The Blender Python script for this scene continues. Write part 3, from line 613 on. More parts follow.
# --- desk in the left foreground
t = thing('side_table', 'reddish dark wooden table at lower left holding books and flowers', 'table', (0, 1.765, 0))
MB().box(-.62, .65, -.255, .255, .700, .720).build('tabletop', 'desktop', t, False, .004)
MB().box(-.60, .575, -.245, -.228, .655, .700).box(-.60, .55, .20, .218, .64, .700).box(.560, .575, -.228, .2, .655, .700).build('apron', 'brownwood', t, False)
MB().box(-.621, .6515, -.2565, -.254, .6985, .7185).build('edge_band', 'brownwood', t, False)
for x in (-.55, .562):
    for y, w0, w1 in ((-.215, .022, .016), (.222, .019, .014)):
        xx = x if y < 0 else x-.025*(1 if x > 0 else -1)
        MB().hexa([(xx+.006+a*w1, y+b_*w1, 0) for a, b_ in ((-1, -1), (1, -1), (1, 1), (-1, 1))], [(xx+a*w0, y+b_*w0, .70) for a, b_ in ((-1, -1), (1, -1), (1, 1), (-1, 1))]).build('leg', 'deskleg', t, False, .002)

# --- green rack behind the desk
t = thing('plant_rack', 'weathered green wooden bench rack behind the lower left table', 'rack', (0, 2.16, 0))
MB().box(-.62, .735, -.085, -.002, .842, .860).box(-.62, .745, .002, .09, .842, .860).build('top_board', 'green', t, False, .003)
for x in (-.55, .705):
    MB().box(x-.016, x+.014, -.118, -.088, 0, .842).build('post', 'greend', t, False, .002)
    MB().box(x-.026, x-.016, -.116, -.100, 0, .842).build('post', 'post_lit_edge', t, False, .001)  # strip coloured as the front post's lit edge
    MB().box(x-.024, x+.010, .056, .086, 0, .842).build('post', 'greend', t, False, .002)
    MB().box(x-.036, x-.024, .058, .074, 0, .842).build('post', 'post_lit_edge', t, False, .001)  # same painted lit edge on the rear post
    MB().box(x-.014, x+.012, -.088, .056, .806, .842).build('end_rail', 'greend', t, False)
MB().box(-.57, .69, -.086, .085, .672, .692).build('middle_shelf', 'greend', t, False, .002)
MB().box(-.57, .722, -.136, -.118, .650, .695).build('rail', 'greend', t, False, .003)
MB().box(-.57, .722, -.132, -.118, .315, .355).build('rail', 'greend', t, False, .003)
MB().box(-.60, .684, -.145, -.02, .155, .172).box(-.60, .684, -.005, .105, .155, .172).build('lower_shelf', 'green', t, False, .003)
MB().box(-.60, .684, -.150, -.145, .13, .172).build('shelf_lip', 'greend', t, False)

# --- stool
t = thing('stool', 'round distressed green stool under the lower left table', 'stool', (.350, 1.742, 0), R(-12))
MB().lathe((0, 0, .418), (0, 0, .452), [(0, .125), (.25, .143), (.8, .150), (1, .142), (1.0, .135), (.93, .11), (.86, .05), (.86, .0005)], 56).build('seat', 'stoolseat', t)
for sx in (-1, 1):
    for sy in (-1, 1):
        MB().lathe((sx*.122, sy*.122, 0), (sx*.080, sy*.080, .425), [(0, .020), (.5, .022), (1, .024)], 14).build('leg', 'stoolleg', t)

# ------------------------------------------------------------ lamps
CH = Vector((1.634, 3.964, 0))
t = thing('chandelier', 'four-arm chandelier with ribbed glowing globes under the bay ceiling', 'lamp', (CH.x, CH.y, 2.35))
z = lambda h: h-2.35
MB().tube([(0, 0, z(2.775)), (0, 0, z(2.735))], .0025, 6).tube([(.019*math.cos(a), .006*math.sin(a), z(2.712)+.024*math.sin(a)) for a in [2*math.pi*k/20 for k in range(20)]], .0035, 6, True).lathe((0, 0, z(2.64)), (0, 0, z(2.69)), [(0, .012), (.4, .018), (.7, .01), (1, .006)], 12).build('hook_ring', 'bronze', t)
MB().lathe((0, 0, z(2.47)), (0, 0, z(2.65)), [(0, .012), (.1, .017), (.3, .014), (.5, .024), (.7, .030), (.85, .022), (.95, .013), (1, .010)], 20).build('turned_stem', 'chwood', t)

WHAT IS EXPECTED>
Scan the material above. Copy each line that holds the word "greend".

SOLUTION TO THE PROBLEM>
    MB().box(x-.016, x+.014, -.118, -.088, 0, .842).build('post', 'greend', t, False, .002)
    MB().box(x-.024, x+.010, .056, .086, 0, .842).build('post', 'greend', t, False, .002)
    MB().box(x-.014, x+.012, -.088, .056, .806, .842).build('end_rail', 'greend', t, False)
MB().box(-.57, .69, -.086, .085, .672, .692).build('middle_shelf', 'greend', t, False, .002)
MB().box(-.57, .722, -.136, -.118, .650, .695).build('rail', 'greend', t, False, .003)
MB().box(-.57, .722, -.132, -.118, .315, .355).build('rail', 'greend', t, False, .003)
MB().box(-.60, .684, -.150, -.145, .13, .172).build('shelf_lip', 'greend', t, False)